A Good Day for a Smile

Nora Roberts sells 21 books every minute. When you go to her website, you’ll find all of her titles are available in an Excel spreadsheet. 160 of her books have been New York Times bestsellers. After all these years and all these books, I wonder if she still feels a sense of excitement and adventure on the day each new novel is listed on Amazon. On each book’s official release date, does she sit back in an easy chair, smile and enjoy the experience?

SeaCoverMy second novel, Jock Stewart and the Missing Sea of Fire, was listed there yesterday. Exhausted from non-stop proofreading, I didn’t notice the listing until late in the evening and the book’s description hadn’t appeared yet. It’s there now and yes, it does make me smile–partly because it’s there, partly because my Jock Stewart character is so off the wall, I can’t help but be amused at the antics he gets away with while following truth, journalism and the evil-doers who stole the mayor’s racehorse and killed his publisher’s girl friend.

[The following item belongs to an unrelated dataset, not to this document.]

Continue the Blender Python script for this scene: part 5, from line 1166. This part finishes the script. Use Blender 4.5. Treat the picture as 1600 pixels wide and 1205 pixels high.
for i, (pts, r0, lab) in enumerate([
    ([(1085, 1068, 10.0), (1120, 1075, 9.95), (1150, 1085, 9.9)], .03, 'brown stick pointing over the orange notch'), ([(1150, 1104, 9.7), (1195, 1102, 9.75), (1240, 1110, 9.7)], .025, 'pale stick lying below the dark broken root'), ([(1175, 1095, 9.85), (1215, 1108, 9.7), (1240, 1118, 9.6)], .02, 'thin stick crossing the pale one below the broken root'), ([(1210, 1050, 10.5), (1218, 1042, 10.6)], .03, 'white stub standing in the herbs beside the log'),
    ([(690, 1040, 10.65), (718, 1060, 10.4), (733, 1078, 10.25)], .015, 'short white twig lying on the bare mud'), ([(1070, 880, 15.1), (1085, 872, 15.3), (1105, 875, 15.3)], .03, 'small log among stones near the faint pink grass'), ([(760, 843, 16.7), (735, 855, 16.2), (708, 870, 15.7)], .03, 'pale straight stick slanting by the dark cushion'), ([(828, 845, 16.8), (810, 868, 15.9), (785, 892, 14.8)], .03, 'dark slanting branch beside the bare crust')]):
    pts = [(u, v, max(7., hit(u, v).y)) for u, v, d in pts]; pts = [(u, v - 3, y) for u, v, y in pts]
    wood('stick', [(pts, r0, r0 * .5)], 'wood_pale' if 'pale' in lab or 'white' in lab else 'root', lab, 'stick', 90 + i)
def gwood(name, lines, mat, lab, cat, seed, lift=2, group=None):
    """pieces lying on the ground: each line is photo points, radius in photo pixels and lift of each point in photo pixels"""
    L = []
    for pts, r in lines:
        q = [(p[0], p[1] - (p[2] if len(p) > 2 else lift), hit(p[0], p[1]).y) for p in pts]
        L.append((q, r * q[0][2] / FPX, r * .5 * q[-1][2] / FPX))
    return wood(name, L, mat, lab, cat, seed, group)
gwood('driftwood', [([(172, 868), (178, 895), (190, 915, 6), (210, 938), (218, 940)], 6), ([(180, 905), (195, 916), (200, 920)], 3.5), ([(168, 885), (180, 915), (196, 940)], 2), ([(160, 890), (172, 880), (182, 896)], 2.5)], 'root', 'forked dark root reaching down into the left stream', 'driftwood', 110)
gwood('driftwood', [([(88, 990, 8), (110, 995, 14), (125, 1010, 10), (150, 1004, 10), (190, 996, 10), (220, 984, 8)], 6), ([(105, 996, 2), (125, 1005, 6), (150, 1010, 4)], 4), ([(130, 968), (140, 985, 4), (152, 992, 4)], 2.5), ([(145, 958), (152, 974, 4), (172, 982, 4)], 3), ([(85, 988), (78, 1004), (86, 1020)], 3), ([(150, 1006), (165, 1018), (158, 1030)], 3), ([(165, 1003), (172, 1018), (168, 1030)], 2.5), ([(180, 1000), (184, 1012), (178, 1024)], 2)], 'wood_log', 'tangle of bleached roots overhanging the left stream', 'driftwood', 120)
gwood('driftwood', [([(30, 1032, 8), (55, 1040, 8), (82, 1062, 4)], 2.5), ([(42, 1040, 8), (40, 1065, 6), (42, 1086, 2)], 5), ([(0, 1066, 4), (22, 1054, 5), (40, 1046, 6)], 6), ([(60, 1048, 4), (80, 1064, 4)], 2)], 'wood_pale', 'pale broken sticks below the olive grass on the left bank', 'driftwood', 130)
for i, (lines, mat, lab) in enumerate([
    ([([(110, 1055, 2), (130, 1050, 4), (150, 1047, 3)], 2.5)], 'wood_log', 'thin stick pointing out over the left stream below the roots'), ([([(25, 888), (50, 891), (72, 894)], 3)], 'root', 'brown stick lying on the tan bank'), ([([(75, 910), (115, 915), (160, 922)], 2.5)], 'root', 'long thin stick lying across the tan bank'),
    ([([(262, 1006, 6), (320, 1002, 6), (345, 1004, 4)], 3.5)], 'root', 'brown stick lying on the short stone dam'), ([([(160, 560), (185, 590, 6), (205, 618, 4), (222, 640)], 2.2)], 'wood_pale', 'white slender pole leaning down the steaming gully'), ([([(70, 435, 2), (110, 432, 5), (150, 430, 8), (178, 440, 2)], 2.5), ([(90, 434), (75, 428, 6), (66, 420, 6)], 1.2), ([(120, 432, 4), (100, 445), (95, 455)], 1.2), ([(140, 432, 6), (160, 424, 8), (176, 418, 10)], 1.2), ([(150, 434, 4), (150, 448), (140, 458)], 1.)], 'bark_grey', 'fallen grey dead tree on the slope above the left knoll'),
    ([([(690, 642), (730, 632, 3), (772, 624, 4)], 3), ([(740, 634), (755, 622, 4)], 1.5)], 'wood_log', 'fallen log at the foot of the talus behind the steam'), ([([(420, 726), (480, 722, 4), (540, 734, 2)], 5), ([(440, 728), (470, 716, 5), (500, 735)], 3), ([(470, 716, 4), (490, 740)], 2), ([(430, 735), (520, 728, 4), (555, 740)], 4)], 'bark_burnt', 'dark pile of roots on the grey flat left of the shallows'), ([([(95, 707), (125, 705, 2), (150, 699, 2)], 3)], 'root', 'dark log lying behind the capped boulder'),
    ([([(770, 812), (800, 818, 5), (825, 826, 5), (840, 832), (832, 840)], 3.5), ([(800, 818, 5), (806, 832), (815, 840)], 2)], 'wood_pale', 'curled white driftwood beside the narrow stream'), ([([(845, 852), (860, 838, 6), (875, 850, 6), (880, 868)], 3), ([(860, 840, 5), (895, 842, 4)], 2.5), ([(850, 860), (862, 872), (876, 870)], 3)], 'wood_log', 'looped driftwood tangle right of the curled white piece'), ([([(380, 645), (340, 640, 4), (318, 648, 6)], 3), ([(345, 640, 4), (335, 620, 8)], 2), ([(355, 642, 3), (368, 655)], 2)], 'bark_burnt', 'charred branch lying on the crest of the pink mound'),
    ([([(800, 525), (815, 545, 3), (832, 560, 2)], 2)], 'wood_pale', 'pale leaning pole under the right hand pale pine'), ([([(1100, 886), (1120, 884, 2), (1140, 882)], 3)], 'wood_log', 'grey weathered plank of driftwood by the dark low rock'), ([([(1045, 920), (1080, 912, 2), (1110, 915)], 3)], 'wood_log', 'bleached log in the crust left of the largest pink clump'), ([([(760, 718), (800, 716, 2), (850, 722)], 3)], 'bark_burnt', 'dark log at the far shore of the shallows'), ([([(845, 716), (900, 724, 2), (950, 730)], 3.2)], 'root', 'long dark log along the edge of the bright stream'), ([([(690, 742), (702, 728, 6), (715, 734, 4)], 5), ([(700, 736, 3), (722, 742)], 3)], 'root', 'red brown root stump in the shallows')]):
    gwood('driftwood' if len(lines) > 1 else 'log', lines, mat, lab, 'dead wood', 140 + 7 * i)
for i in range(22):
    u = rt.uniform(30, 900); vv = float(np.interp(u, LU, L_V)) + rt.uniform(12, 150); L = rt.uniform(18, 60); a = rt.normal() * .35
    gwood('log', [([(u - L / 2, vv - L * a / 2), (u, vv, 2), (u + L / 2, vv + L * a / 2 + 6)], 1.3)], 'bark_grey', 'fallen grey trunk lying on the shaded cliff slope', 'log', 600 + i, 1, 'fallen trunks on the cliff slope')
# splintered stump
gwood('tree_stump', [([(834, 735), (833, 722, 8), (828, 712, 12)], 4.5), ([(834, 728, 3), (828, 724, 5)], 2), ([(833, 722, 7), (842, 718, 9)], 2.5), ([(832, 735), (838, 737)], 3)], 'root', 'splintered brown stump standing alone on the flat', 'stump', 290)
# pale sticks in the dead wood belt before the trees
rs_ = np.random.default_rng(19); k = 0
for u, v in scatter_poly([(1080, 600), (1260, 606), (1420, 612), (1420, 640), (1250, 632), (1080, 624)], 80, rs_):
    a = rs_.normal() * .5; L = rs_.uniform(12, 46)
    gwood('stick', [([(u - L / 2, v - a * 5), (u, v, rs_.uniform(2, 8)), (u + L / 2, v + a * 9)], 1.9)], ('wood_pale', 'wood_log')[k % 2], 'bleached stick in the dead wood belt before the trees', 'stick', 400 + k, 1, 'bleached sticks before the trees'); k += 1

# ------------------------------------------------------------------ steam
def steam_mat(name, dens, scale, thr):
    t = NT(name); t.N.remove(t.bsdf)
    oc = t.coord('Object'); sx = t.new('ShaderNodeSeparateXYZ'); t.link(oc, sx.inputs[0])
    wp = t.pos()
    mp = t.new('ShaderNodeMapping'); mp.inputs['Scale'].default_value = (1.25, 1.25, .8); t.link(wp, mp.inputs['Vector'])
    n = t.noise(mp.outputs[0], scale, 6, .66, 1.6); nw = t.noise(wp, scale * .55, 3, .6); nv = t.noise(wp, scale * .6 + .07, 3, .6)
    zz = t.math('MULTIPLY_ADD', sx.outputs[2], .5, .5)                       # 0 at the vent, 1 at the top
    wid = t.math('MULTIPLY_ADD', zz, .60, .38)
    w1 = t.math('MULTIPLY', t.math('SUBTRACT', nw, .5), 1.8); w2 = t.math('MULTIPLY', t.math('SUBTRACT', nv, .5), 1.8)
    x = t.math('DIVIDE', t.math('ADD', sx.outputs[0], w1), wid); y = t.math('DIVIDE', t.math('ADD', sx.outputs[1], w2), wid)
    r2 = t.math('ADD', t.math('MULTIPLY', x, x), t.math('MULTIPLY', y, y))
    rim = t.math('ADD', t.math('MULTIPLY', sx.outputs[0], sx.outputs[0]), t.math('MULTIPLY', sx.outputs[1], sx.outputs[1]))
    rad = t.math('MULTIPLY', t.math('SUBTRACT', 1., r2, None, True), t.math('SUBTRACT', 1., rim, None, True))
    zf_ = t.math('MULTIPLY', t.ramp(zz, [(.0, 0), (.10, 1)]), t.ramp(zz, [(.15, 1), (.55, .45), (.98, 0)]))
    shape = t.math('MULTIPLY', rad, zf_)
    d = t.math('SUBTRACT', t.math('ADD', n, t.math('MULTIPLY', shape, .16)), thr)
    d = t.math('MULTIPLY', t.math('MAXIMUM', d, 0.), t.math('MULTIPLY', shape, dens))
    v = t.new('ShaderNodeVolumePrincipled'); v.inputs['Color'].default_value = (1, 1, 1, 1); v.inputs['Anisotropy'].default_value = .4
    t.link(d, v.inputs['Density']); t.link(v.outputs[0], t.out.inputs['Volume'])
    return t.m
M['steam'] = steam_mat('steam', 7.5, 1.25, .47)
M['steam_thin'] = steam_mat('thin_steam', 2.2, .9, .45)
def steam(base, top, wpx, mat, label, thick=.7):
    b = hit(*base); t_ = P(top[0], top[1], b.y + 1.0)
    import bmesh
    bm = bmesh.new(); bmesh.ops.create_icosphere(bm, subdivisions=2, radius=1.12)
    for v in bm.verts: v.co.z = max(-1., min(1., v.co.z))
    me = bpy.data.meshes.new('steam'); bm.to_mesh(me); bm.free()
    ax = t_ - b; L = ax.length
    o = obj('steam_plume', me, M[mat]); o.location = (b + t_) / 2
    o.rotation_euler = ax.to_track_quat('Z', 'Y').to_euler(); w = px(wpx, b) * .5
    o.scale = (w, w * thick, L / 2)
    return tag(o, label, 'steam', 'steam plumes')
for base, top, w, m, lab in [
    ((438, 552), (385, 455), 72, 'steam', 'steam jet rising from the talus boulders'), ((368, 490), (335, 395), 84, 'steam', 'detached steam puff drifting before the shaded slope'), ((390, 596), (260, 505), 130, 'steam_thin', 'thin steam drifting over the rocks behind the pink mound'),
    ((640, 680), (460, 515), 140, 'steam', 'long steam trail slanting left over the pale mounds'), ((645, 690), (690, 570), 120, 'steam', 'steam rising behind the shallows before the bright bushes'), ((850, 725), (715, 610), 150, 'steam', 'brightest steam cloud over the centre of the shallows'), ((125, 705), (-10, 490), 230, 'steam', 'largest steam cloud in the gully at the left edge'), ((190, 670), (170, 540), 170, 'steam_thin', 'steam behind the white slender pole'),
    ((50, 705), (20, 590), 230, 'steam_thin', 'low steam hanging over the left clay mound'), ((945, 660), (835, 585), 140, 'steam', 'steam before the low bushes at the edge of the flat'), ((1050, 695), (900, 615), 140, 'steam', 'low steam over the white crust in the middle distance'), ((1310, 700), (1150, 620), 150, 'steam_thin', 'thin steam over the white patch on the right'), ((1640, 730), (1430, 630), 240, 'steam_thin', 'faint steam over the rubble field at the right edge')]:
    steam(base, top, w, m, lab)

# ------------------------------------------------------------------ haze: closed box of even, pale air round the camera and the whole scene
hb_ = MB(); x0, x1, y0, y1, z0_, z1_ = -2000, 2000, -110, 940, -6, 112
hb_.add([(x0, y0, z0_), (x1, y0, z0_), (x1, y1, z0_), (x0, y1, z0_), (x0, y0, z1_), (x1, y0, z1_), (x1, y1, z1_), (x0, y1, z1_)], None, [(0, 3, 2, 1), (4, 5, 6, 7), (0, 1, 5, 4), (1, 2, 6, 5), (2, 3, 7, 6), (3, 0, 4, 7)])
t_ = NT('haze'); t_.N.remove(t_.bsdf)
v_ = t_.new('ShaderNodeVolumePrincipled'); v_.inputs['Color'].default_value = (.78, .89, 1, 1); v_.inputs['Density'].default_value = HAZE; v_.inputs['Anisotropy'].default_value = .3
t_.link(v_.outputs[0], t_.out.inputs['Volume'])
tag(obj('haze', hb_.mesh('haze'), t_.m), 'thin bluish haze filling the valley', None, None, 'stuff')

Writing is an adventure that unfolds in the quiet of an author’s den. My den’s a mess and I have no clue where anything is. I’m the hermit of a room lined with books, some by Ms. Roberts and dozens of other authors whose work has also contributed to my on-going education. It’s nice, though, to step outside the solitude once in a while and see what’s going on in the world past my horizon of books. Seeing one’s book listed on Amazon is a perfect excuse.

I have a smile on my face today. When you read the book, I hope you will, too.